As world leaders spent the past two weeks at the COP26 Glasgow climate summit many companies are clamouring to highlight their green credentials, and the finance industry is no exception.

Some banks and building societies are offering a range of ‘green’ savings accounts and mortgages; while investments labelled Environmental, Social and Governance (ESG) have long been popular with investors.

For consumers looking to do their part to help combat global warming, choosing a green savings or mortgage deal or an ESG investment may seem like a good choice, but with no official guidance on what qualifies as a green product or an ESG investment, the product they choose may not be as green as the consumer initially thought.

What classifies as an ESG investment?

One area that seems to be raising questions within the finance industry is how an investment is classified as an ESG. Right now, there is no regulatory guidance on what investments can be classified as an ESG, which can result in investors being misled into investing in products that are not as environmentally or socially conscious as they believe.
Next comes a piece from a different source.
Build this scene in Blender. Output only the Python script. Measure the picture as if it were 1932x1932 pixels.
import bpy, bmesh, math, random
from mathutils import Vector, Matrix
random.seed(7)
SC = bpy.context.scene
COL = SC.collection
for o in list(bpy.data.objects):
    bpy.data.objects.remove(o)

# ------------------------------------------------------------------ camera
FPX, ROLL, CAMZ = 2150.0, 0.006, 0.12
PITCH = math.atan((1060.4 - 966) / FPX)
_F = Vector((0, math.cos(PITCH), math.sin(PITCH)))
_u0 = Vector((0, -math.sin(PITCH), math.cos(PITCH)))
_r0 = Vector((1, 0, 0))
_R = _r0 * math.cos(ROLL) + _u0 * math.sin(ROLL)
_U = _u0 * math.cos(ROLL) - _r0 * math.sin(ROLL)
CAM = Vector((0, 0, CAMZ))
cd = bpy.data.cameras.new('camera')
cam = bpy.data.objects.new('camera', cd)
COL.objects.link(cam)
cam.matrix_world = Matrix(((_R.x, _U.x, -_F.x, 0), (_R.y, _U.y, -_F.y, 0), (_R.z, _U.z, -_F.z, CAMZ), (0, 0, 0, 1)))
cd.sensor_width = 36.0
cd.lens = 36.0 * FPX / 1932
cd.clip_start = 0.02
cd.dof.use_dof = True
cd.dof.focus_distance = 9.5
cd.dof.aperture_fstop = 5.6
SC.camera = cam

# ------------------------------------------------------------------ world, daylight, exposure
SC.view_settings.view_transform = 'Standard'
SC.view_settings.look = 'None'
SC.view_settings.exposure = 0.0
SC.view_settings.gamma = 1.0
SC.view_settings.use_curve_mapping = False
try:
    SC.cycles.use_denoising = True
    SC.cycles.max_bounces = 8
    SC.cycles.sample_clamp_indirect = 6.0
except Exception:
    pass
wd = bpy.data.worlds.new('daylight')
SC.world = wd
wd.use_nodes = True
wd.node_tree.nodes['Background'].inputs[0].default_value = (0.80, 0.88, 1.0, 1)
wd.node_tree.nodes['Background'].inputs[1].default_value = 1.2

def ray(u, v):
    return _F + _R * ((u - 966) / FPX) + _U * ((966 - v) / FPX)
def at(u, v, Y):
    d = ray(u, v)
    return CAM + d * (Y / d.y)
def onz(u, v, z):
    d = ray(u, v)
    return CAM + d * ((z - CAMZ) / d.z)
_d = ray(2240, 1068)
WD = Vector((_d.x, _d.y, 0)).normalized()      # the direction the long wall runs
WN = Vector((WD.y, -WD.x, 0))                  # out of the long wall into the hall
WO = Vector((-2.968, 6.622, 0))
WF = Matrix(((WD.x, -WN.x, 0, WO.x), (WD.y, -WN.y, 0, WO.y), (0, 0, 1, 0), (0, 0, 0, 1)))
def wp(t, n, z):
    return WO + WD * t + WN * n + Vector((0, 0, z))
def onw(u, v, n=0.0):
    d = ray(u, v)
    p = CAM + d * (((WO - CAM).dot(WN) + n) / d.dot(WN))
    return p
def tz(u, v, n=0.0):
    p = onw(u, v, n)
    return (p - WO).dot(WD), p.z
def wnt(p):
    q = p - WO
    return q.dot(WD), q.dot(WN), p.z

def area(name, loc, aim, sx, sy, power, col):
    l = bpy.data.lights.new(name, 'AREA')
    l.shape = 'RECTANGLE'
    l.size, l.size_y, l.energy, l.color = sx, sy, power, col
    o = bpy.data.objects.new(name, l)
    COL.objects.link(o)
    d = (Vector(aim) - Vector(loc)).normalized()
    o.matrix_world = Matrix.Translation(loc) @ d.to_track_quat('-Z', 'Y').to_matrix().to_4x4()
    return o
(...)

In response to this, earlier this week the Financial Conduct Authority (FCA), which regulates the finance industry, announced it is publishing a discussion paper to invite views on potential criteria to classify and label investment products.

“It is vital that we innovate to support industry’s shift to a more sustainable future,” said Nikhil Rathi, chief executive of the FCA. “That is why the FCA has been leading from the front. Developing consistent, trusted standards are a vital part of that, giving investors the confidence to put their money where it can deliver the most sustainable outcome.”

How green are savings and mortgage deals?

Banks and building societies have also been launching more green products in recent years, especially within the mortgage market. Now there are hundreds of mortgages that have green branding by the lender, but there is no regulatory guidance on what can be branded as a green mortgage.

Many mortgages branded green require the property to have an EPC rating of A or B, which means that some homeowners, especially those purchasing new builds which tend to be more energy efficient than older properties, will unconsciously qualify for a green mortgage deal.

Other mortgages that are often branded green are ones specifically available to those looking to use the mortgage to renovate or retro-fit a property to make it more energy efficient. Currently only seven of these deals are available, from the lenders Progressive Building Society, Saffron Building Society, Hanley Economic Building Society and Ecology Building Society.

Within the savings market, just seven lenders offer green products, but again, with no official clarification as to what is deemed a green savings deal their environmental credentials vary. Tandem Bank, for example, states that by opening its Green Instant Access Saver savers are supporting the bank’s green lending initiatives and helping to make UK homes more sustainable and environmentally friendly. Meanwhile, with a Saffron Building Society’s Enviro Saver Account, every 12 months a sum equal to 0.10% AER of the average balance is donated to an environmental charity.

Choosing a green finance product

With no regulatory guidelines on what can be classified as a green product or an ESG investment, the onus is on consumers to carry out their own research to ensure that the product they are choosing meets their environmental requirements. Some banks, most notably Triodos Bank, puts their ethical values at the forefront of their products; others, however, may not be as green as they first seem.